The purchase of a tackle refers to its mechanical advantage. In general the more sheaves in the blocks that make up a tackle, the higher its mechanical advantage. The matter is slightly complicated by the fact that every tackle has a working end where the final run of rope leaves the last sheave. More mechanical advantage can be obtained if this end is attached to the moving load rather than the fixed end of the tackle.

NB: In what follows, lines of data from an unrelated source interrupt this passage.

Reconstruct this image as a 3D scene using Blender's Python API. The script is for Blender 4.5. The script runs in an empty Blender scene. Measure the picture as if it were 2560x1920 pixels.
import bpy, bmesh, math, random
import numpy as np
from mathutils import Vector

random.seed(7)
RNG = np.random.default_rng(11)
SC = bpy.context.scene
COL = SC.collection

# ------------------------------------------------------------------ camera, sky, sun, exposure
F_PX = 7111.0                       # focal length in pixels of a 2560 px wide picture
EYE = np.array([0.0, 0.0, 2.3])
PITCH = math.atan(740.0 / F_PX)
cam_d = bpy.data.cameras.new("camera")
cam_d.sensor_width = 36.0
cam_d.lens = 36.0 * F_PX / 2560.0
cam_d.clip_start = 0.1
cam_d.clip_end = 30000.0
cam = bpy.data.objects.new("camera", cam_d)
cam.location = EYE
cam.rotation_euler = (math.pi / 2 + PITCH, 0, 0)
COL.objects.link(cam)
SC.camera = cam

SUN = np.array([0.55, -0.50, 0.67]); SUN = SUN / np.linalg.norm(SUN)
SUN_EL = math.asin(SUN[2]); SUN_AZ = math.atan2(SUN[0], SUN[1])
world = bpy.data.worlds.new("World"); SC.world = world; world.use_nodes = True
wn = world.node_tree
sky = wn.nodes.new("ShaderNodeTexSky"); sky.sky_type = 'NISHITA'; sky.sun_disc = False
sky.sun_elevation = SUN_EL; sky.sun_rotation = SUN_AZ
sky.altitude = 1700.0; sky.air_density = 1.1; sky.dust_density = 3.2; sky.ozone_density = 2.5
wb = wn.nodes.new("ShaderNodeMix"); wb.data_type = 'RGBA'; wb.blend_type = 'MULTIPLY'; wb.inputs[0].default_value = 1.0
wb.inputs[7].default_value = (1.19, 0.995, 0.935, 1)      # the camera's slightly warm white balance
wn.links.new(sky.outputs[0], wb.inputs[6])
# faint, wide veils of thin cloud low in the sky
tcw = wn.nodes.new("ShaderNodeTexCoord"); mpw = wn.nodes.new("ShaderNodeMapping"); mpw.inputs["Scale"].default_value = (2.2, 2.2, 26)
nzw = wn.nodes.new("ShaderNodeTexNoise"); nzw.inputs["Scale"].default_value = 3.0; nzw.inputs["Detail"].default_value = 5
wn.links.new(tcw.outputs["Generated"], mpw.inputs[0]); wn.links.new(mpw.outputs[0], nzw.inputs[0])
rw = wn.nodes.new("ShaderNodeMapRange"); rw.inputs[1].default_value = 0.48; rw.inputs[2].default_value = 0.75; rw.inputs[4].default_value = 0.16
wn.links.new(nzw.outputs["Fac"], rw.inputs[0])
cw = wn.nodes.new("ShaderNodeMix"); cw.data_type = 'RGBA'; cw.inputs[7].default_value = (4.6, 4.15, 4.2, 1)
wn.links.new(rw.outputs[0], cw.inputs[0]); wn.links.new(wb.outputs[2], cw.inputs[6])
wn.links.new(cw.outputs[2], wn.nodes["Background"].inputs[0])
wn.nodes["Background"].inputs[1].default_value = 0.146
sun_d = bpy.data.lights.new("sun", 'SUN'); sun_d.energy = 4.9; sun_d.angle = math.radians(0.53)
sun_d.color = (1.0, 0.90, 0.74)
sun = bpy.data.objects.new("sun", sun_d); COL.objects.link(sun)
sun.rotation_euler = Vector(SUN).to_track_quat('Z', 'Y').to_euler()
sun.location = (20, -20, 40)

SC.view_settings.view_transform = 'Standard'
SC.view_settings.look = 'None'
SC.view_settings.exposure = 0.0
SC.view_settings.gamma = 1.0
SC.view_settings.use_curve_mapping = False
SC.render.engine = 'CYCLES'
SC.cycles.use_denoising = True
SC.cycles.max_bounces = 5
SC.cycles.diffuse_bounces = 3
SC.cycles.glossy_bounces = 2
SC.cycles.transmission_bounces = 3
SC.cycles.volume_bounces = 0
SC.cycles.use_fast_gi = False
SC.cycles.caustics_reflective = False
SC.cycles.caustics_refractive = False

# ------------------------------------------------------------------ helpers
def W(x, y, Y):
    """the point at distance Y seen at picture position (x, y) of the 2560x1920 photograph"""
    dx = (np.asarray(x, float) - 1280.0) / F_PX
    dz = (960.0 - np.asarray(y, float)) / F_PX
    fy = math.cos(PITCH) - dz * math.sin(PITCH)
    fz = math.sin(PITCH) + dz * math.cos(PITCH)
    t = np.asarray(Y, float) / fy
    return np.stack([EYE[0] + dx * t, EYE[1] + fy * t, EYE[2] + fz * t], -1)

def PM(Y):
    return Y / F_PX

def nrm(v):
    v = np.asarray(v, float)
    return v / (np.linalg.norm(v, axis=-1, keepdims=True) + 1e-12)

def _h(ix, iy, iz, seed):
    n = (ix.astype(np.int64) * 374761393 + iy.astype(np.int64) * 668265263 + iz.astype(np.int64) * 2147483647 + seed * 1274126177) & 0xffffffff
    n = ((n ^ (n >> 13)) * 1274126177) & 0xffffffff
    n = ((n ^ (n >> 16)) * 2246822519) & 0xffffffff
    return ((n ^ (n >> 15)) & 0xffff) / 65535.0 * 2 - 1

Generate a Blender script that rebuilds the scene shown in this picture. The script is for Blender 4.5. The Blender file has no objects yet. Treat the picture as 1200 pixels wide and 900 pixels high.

There are various types of blocks that are used in sailing. Some blocks are used to increase mechanical advantage and others are used simply to change the direction of a line. Some blocks ratchet, which means that they turn freely when you pull a line in one direction but does not turn the other direction. This kind of block makes a line easier to hold especially on a windy day. They usually have some kind of a button or lever to turn the rachet block off turning it into a regular block that makes any lines that go into the block turn freely in both directions. Ratchet blocks are typically used on small keelboats and dinghies where the mainsheet is and jib sheets are located.

Sailing terms in everyday English

Chock a' block 
Refers literally to the situation where pulling on the working line will not raise the load any further because the cheeks of one lifting block are already fast against the other. Figuratively this has come to mean that something is as full or as far as it can be.